— SHORT EXERCISE —
Going from the top of the data below, give again each line through the one containing "return root", both ends kept.

(begin)

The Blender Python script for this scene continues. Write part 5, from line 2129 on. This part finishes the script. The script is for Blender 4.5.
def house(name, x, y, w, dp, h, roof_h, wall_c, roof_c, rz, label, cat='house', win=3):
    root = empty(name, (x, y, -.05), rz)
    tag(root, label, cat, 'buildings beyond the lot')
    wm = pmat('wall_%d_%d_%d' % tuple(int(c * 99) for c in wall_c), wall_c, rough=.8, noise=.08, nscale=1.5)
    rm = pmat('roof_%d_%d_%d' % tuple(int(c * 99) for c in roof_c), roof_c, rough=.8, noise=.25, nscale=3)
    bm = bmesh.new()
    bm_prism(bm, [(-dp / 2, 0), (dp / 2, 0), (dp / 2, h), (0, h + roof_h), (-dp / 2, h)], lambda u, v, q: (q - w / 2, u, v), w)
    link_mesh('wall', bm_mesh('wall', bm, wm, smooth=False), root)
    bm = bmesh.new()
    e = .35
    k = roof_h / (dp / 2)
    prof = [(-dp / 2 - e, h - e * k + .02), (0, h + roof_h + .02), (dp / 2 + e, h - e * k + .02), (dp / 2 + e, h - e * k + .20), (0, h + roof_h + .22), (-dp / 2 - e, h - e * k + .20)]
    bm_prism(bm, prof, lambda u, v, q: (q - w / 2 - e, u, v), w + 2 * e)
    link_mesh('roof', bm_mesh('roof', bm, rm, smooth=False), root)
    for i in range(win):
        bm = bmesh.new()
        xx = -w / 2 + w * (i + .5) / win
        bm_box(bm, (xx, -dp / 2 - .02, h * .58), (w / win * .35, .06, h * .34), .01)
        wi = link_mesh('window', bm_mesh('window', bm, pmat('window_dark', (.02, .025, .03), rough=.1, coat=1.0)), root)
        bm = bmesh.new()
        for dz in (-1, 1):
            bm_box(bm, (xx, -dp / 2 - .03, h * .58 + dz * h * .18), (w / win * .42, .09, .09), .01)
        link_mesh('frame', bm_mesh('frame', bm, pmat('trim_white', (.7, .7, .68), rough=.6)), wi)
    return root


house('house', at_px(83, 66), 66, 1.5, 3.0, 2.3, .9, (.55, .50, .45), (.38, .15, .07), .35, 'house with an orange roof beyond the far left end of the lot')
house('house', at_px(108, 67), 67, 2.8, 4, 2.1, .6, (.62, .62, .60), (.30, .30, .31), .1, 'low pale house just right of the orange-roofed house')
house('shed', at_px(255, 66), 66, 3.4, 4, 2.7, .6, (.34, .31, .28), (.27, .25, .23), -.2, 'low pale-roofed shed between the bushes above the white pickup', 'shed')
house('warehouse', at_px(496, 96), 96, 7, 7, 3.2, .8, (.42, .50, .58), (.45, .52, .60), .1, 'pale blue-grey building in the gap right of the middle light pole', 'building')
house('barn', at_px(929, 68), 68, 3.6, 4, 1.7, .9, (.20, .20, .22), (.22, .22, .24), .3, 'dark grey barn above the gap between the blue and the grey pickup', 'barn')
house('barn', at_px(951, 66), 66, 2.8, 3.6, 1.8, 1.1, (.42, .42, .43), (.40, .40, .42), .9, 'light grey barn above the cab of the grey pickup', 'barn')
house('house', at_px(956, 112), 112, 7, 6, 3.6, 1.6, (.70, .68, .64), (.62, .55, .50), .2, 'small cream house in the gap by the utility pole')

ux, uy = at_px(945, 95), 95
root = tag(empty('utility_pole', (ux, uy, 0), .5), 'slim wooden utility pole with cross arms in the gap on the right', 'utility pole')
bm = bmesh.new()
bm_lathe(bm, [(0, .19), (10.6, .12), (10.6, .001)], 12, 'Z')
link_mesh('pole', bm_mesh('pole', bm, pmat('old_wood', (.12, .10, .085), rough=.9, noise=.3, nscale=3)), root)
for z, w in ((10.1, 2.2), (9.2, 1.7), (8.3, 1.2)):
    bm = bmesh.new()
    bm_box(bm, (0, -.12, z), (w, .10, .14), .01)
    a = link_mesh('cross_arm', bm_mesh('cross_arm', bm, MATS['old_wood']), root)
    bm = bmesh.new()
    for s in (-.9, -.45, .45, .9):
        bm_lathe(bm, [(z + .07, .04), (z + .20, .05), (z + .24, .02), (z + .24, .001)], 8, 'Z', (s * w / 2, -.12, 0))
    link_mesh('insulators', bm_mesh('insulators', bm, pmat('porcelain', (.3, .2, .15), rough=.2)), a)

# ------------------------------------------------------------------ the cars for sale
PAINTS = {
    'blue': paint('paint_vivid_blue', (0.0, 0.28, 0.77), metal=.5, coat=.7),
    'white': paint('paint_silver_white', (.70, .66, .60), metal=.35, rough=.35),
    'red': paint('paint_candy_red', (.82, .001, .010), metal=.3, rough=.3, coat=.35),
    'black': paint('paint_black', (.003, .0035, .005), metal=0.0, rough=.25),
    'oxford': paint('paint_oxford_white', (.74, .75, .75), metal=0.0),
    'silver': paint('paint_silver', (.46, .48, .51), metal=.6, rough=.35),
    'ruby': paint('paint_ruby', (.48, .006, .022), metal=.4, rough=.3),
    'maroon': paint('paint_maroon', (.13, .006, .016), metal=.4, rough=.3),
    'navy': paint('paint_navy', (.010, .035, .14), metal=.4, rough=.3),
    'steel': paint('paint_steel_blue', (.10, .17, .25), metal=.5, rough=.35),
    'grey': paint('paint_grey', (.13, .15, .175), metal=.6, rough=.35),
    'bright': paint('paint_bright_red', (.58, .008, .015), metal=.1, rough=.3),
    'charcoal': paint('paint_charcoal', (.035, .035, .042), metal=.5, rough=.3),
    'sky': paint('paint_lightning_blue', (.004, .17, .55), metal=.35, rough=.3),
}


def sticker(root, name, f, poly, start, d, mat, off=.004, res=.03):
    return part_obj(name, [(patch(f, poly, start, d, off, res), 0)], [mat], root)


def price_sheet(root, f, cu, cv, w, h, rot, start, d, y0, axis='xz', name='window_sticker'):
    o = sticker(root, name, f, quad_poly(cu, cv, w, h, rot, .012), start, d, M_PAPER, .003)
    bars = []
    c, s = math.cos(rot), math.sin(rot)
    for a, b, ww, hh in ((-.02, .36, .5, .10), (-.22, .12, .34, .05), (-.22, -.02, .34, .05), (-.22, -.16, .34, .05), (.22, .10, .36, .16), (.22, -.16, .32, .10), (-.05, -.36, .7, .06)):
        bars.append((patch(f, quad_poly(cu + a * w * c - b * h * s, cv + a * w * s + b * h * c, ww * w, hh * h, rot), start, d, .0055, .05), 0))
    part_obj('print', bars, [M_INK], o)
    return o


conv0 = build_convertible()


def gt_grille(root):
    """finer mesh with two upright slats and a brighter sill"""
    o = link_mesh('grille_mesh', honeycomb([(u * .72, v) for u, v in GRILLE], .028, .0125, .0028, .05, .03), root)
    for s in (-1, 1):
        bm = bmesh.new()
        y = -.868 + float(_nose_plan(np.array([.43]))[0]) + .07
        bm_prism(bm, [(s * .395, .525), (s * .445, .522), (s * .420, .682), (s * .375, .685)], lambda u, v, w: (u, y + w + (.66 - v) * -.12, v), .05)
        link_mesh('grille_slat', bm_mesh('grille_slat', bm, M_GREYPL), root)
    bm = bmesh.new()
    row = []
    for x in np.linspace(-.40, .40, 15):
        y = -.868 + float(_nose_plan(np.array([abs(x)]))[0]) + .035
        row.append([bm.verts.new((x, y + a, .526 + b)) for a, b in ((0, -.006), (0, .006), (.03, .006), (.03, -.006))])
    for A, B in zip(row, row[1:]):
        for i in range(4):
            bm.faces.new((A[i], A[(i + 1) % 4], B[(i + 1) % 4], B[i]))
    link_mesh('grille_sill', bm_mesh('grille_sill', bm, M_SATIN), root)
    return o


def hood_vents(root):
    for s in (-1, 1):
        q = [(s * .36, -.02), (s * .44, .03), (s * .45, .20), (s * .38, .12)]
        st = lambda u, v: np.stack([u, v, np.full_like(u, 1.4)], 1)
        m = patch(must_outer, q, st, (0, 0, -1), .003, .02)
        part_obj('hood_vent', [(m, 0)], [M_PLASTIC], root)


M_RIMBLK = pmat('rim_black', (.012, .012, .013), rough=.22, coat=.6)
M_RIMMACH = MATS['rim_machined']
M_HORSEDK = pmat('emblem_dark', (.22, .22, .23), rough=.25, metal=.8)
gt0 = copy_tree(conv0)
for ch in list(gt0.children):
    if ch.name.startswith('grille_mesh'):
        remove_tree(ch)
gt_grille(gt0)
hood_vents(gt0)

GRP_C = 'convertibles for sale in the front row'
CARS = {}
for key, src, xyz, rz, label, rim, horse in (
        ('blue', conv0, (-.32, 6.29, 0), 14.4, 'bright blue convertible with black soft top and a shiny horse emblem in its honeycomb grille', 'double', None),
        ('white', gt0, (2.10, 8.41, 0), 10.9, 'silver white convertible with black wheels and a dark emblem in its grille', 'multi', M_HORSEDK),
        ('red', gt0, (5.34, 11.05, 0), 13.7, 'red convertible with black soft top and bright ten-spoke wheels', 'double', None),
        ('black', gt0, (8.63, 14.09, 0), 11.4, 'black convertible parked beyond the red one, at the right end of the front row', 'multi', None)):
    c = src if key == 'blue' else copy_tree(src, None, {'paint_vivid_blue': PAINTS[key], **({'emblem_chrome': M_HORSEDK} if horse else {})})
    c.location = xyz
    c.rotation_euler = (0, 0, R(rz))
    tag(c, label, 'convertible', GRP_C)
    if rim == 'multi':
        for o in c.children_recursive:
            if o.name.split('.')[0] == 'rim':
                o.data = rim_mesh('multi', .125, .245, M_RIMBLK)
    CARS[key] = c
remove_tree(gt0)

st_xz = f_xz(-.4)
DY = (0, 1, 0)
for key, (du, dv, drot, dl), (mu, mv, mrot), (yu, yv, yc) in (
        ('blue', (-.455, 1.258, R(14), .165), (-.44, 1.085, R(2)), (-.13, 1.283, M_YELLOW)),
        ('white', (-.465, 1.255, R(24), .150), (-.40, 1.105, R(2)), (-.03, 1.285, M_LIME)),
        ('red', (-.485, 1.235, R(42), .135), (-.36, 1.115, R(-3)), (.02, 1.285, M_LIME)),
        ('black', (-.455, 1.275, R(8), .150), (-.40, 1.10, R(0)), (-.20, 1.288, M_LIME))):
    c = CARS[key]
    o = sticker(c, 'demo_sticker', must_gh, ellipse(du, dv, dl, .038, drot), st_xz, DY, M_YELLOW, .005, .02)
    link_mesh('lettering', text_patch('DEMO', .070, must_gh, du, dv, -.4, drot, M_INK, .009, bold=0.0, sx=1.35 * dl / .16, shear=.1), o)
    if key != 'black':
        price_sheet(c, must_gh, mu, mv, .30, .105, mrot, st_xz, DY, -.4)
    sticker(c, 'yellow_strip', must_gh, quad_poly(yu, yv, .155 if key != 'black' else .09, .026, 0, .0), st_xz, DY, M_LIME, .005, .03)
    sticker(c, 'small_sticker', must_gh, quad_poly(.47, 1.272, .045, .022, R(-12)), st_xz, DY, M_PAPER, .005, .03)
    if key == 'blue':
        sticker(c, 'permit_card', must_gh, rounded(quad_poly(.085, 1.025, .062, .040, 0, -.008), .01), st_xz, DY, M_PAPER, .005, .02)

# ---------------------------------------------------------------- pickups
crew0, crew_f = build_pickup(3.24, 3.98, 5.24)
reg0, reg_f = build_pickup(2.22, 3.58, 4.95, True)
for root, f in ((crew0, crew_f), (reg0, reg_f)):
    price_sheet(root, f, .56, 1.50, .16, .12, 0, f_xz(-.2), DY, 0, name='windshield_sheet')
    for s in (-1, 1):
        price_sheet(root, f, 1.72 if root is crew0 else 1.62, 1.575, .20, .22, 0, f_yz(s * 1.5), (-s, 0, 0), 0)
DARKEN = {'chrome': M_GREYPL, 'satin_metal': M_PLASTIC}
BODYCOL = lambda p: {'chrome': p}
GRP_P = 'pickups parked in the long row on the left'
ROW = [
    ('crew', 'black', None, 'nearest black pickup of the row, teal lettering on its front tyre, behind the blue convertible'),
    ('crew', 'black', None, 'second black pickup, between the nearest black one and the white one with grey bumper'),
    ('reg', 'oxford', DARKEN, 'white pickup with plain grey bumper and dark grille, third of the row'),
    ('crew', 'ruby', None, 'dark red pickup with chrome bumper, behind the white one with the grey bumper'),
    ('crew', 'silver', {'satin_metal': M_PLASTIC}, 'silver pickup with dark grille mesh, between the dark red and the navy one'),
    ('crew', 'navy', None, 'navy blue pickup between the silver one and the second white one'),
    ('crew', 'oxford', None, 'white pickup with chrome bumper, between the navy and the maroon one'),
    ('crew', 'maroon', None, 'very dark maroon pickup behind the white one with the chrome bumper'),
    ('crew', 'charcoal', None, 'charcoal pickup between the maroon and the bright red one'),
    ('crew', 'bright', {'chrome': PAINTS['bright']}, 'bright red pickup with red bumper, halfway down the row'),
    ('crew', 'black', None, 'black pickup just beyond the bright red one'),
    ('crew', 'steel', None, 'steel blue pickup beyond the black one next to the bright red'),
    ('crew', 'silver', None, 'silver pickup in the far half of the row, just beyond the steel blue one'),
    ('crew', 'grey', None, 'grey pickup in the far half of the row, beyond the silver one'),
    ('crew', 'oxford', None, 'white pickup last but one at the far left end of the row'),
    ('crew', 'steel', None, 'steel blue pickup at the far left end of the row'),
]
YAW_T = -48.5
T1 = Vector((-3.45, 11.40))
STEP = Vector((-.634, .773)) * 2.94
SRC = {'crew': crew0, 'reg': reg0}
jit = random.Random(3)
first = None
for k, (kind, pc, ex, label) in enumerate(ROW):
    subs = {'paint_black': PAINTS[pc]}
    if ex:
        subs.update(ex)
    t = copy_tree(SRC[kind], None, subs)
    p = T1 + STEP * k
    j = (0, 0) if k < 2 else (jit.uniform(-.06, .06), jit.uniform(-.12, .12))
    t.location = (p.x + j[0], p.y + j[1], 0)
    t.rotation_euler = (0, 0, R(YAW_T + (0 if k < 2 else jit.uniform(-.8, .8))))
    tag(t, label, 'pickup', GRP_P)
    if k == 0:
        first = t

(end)

— TASK RESULT —
The Blender Python script for this scene continues. Write part 5, from line 2129 on. This part finishes the script. The script is for Blender 4.5.
def house(name, x, y, w, dp, h, roof_h, wall_c, roof_c, rz, label, cat='house', win=3):
    root = empty(name, (x, y, -.05), rz)
    tag(root, label, cat, 'buildings beyond the lot')
    wm = pmat('wall_%d_%d_%d' % tuple(int(c * 99) for c in wall_c), wall_c, rough=.8, noise=.08, nscale=1.5)
    rm = pmat('roof_%d_%d_%d' % tuple(int(c * 99) for c in roof_c), roof_c, rough=.8, noise=.25, nscale=3)
    bm = bmesh.new()
    bm_prism(bm, [(-dp / 2, 0), (dp / 2, 0), (dp / 2, h), (0, h + roof_h), (-dp / 2, h)], lambda u, v, q: (q - w / 2, u, v), w)
    link_mesh('wall', bm_mesh('wall', bm, wm, smooth=False), root)
    bm = bmesh.new()
    e = .35
    k = roof_h / (dp / 2)
    prof = [(-dp / 2 - e, h - e * k + .02), (0, h + roof_h + .02), (dp / 2 + e, h - e * k + .02), (dp / 2 + e, h - e * k + .20), (0, h + roof_h + .22), (-dp / 2 - e, h - e * k + .20)]
    bm_prism(bm, prof, lambda u, v, q: (q - w / 2 - e, u, v), w + 2 * e)
    link_mesh('roof', bm_mesh('roof', bm, rm, smooth=False), root)
    for i in range(win):
        bm = bmesh.new()
        xx = -w / 2 + w * (i + .5) / win
        bm_box(bm, (xx, -dp / 2 - .02, h * .58), (w / win * .35, .06, h * .34), .01)
        wi = link_mesh('window', bm_mesh('window', bm, pmat('window_dark', (.02, .025, .03), rough=.1, coat=1.0)), root)
        bm = bmesh.new()
        for dz in (-1, 1):
            bm_box(bm, (xx, -dp / 2 - .03, h * .58 + dz * h * .18), (w / win * .42, .09, .09), .01)
        link_mesh('frame', bm_mesh('frame', bm, pmat('trim_white', (.7, .7, .68), rough=.6)), wi)
    return root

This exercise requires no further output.